The Sav-On court specifically held that:

“It may be, of course, that the trial court will determine in subsequent proceedings that some of the matters bearing on the right to recovery require separate proof by each class member. If this should occur, the applicable rule… is that the maintenance of the suit as a class action is not precluded so long as the issues which may be jointly tried, when compared to those requiring separate adjudication, justify the maintenance of the suit as a class action.” (Vasquez, supra, 4 Cal.3d at p. 815, 94 Cal.Rptr. 796, 484 P.2d 964; see Lockheed, supra, 29 Cal.4th at p. 1105, 131 Cal.Rptr.2d 1, 63 P.3d 913.) ”Some employer advocates point to the Duran decision as gift for employers and a roadblock to class actions seeking overtime pay for workers.
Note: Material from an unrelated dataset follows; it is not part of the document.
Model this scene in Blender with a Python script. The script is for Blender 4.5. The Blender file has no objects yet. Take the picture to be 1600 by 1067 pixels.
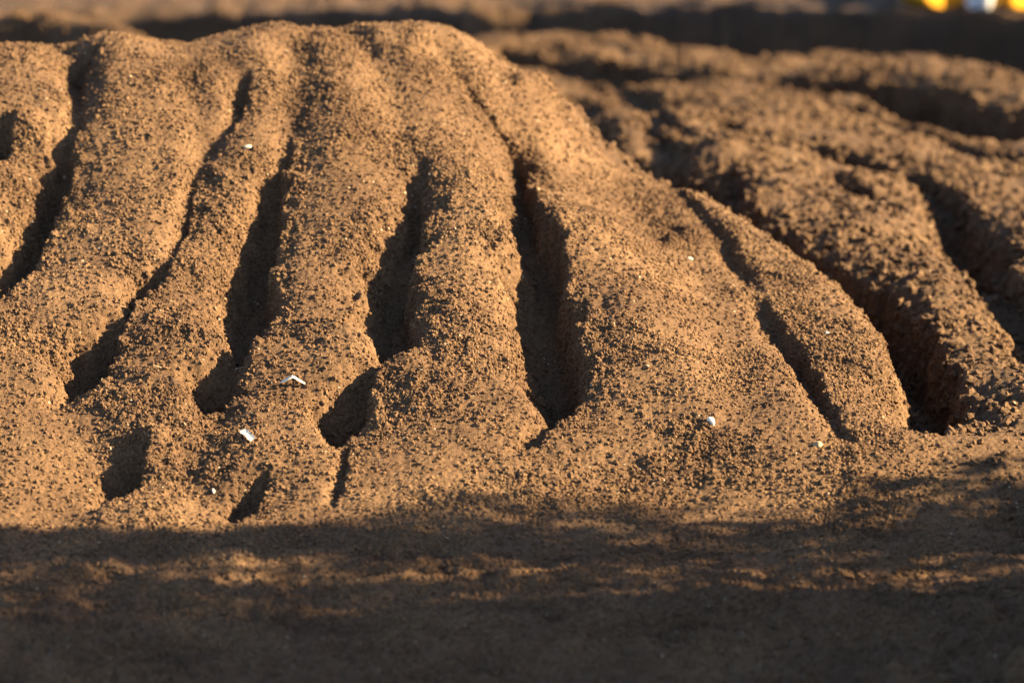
import bpy, math
import numpy as np
from mathutils import Vector

# ------------------------------------------------------------------ scene, camera, light
S = bpy.context.scene
COL = S.collection
CAM_H, PITCH, FPX = 2.6, math.radians(12.0), 6000.0      # focal length in pixels of a 1600 px wide frame (135 mm)
cd = bpy.data.cameras.new('camera'); cam = bpy.data.objects.new('camera', cd); COL.objects.link(cam)
cam.location = (0, 0, CAM_H); cam.rotation_euler = (math.pi/2 - PITCH, 0, 0)
cd.sensor_width = 36; cd.lens = 135; cd.clip_start = .1; cd.clip_end = 3000
cd.dof.use_dof = True; cd.dof.focus_distance = 10.85; cd.dof.aperture_fstop = 1.8
S.camera = cam

SUN_EL, SUN_AZ = math.radians(27), math.radians(2)      # azimuth measured from +X (right of frame) towards +Y (away)
world = bpy.data.worlds.new('World'); S.world = world; world.use_nodes = True
wn = world.node_tree; bg = wn.nodes['Background']
sky = wn.nodes.new('ShaderNodeTexSky'); sky.sky_type = 'NISHITA'; sky.sun_disc = False
sky.sun_elevation = SUN_EL; sky.sun_rotation = math.pi/2 - SUN_AZ
wn.links.new(sky.outputs[0], bg.inputs[0]); bg.inputs[1].default_value = .05
sky.air_density = .8; sky.dust_density = .9
sd = bpy.data.lights.new('sun', 'SUN'); sd.energy = 5.0; sd.angle = math.radians(.5); sd.color = (1, .76, .44)
sun = bpy.data.objects.new('sun', sd); COL.objects.link(sun)
sdir = Vector((math.cos(SUN_EL)*math.cos(SUN_AZ), math.cos(SUN_EL)*math.sin(SUN_AZ), math.sin(SUN_EL)))
sun.rotation_euler = sdir.to_track_quat('Z', 'Y').to_euler(); sun.location = sdir*30
S.view_settings.view_transform = 'Standard'; S.view_settings.look = 'None'
S.view_settings.exposure = 3.2; S.view_settings.gamma = 1

# ------------------------------------------------------------------ helpers
rng = np.random.default_rng(7)
def w3(px, py, Y):
    """the place at distance Y seen in the direction of a photograph pixel"""
    u, v = (px-800)/FPX, (533.5-py)/FPX
    dy, dz = math.cos(PITCH)+v*math.sin(PITCH), -math.sin(PITCH)+v*math.cos(PITCH)
    t = Y/dy
    return np.array((u*t, Y, CAM_H+dz*t))

def hsh(ix, iy, iz, seed):
    h = (ix*np.uint32(374761393) + iy*np.uint32(668265263) + iz*np.uint32(2147483647) + np.uint32(seed*1013904223 & 0xffffffff))
    h = (h ^ (h >> np.uint32(13)))*np.uint32(1274126177)
    h ^= h >> np.uint32(16)
    return h
def noise(x, y, z, scale, seed=0):
    """gradient noise, feature size = scale, about -1..1"""
    x = x/scale+1000; y = y/scale+1000; z = z/scale+1000
    xi, yi, zi = np.floor(x), np.floor(y), np.floor(z)
    fx, fy, fz = (x-xi).astype(np.float32), (y-yi).astype(np.float32), (z-zi).astype(np.float32)
    xi, yi, zi = xi.astype(np.uint32), yi.astype(np.uint32), zi.astype(np.uint32)
    ux, uy, uz = [f*f*f*(f*(f*6-15)+10) for f in (fx, fy, fz)]
    out = None
    acc = 0
    for dx in (0, 1):
        wx = ux if dx else 1-ux
        for dy in (0, 1):
            wy = uy if dy else 1-uy
            for dz in (0, 1):
                wz = uz if dz else 1-uz
                h = hsh(xi+np.uint32(dx), yi+np.uint32(dy), zi+np.uint32(dz), seed)
                gx = (h & np.uint32(255)).astype(np.float32)/127.5-1
                gy = ((h >> np.uint32(8)) & np.uint32(255)).astype(np.float32)/127.5-1
                gz = ((h >> np.uint32(16)) & np.uint32(255)).astype(np.float32)/127.5-1
                acc = acc + wx*wy*wz*(gx*(fx-dx)+gy*(fy-dy)+gz*(fz-dz))
    return acc*1.3
def sstep(a, b, x):
    t = np.clip((x-a)/(b-a), 0, 1); return t*t*(3-2*t)

# ------------------------------------------------------------------ the lie of the land (before the bucket teeth)
CP = []
def cp(*pts):
    for p in pts: CP.append(w3(*p))
def cw(*pts):
    for p in pts: CP.append(np.array(p, float))
# crest of the near mound
cp((-160,78,12.3),(0,74,12.3),(70,76,12.25),(130,62,12.35),(190,52,12.4),(260,62,12.35),(320,60,12.3),(380,50,12.4),(440,36,12.45),(480,48,12.4),
   (535,64,12.35),(570,54,12.45),(610,40,12.5),(650,40,12.55),(705,46,12.6),(745,66,12.65),(790,98,12.65),(850,145,12.65),(900,196,12.6),(940,238,12.55),(1050,284,12.35))
# slope of the mound
for px in (-160, 100, 350, 600, 850):
    cp((px,300,11.45),(px,560,10.55))
cp((1050,420,11.45),(1100,600,10.5),(1250,640,10.35),(950,330,12.0),(1150,520,10.95))
# shoulder that forms the right skyline of the mound
cp((1180,345,12.05),(1300,420,11.65),(1360,465,11.4),(1420,525,11.05),(1440,600,10.65),(1460,700,10.15))
# foot and the near ground
for px in (-200, 100, 400, 700, 1000, 1300, 1600, 1900):
    cp((px,830,9.72),(px,960,9.1),(px,1120,8.45))
# behind the mound
for x in (-3,-2.2,-1.5,-.9,-.3): cw((x,13.4,.35),(x,14.6,.0),(x,16.5,-.15))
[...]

Certainly, if Duran were to be interpreted by California Courts in that manner, that would not be a good thing for California workers. But, fortunately for California workers, all California Courts are bound by the foregoing principles carefully laid out by the California Supreme Court in Sav-on.

The record in Duran is distinguishable from that in Bell and many other overtime class misclassification cases. Bell and Sav-On make it clear that statistical and other representative evidence are to be permissible forms of proof to establish both liability and damages in wage and hour class actions. The language in both of those cases support the use of statistical evidence to prove both liability and damages in overtime class actions where that proof is reliable, valid, and supported by sufficient expert testimony. Further, the Duran opinion does not address other class actions in which liability can be decided on summary judgment or where the liability dispute does not turn on the amount of time spent by class members on exempt duties. At the end of the day, while the Duran opinion contains some troubling language and is imprecise in a number of respects, it does not signal an end to overtime class actions in California. As much as some employer commentators would like Duran to over-rule the Supreme Court’s rulings, Sav-On still remains good law. Overtime class actions are here to stay.